You look at the circuit and try to find sub circuits that you are already familiar with and have inputs and outputs that can be isolated in a manner that does not change the basic modular form of the sub circuits.

There will be cases where this doesn't work because the modules can not be isolated from each other so easily. It may take some experience with these circuits to figure this out, and even then there may be novel cases that are not as easy to recognize.

When it comes to pattern recognition, lately, I'm hesitant to isolate sub circuits because I'm afraid that I'll let something slip up and end up making the whole analysis conceptually wrong (it cost me greatly in the past), so I always end up going with full blown mesh analysis on the whole circuit until something interesting comes up and I can start putting things together. It's highly inefficient and very risky to invest a lot of time doing math without having a big picture in mind but I'm just not experienced enough. Will have to work on that in the future.

I wonder how much it is a matter of being accustomed to well known configurations versus just being good at putting things together.

 

When it comes to pattern recognition, lately, I'm hesitant to isolate sub circuits because I'm afraid that I'll let something slip up and end up making the whole analysis conceptually wrong (it cost me greatly in the past), so I always end up going with full blown mesh analysis on the whole circuit until something interesting comes up and I can start putting things together. It's highly inefficient and very risky to invest a lot of time doing math without having a big picture in mind but I'm just not experienced enough. Will have to work on that in the future.

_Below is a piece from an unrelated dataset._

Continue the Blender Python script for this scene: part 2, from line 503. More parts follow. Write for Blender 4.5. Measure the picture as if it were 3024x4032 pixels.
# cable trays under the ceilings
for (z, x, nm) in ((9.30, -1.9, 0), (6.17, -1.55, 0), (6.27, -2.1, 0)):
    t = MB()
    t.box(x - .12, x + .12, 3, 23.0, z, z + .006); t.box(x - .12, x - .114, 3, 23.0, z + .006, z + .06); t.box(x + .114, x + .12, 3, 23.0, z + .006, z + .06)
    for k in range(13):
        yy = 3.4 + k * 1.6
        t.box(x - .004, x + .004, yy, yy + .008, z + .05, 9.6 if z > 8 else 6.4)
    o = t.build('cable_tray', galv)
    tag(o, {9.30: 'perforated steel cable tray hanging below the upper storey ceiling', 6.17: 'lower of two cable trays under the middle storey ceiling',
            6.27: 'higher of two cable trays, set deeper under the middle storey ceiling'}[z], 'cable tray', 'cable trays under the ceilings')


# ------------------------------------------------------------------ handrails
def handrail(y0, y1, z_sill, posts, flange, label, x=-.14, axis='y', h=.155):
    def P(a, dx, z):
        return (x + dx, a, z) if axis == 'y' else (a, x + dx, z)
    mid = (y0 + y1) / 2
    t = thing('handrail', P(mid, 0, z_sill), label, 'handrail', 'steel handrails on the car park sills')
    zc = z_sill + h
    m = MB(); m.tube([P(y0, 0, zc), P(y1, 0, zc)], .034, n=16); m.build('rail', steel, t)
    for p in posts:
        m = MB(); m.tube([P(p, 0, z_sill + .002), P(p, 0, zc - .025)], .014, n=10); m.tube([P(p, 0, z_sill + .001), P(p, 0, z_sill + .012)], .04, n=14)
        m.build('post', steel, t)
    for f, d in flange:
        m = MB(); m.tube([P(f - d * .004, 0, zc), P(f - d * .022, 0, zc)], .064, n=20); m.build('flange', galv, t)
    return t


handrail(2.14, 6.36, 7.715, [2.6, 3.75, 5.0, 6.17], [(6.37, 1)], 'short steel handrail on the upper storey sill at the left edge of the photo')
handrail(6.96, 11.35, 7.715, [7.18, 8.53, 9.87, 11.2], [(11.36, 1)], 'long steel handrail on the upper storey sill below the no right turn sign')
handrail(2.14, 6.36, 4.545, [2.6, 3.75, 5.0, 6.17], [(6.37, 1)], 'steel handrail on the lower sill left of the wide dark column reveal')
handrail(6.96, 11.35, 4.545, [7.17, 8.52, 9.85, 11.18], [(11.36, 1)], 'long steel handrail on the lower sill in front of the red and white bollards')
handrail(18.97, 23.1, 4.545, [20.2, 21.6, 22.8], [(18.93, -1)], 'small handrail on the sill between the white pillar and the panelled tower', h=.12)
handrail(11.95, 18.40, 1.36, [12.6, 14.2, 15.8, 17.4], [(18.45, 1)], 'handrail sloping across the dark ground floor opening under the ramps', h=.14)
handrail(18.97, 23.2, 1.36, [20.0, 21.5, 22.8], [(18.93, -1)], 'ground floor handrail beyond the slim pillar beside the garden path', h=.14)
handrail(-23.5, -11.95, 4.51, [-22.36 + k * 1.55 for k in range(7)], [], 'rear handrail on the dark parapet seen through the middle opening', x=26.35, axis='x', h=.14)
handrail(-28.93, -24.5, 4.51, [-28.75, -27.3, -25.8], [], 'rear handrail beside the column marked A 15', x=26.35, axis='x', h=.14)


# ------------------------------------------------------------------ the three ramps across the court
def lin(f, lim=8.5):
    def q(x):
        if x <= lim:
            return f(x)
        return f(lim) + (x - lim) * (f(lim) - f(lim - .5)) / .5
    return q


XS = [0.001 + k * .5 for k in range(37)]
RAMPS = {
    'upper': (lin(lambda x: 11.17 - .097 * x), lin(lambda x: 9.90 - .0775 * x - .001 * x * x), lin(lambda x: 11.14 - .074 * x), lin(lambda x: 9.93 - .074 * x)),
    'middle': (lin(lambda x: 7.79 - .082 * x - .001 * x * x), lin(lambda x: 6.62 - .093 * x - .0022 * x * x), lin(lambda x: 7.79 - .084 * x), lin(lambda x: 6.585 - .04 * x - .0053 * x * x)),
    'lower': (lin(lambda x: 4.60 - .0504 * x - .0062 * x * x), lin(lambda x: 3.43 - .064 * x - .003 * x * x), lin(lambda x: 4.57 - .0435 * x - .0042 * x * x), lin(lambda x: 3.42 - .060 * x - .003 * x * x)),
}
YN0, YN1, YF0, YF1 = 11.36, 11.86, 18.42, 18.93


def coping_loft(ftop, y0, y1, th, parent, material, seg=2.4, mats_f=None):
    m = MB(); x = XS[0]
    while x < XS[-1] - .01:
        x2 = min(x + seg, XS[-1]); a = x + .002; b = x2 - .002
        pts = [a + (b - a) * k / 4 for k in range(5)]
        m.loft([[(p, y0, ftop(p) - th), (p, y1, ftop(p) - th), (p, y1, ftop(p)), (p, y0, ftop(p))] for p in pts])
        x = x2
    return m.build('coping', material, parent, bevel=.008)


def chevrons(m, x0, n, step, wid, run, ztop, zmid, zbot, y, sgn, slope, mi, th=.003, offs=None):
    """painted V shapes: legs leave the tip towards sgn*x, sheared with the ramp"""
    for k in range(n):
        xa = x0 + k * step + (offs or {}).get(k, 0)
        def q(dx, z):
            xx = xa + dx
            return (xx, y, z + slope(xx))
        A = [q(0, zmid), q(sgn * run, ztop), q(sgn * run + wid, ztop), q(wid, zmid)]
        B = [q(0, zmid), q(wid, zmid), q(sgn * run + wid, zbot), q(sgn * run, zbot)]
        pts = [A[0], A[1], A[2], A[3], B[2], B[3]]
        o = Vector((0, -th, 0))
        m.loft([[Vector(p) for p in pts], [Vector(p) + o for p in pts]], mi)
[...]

I wonder how much it is a matter of being accustomed to well known configurations versus just being good at putting things together.

Hi,

The more circuits you analyze the more you start to see shortcuts, but of course you have to be careful, and for anything really important you should have two ways to analyze it in case you make a mistake, and mistakes are always lurking. Spice is great for this, it's like a second opinion.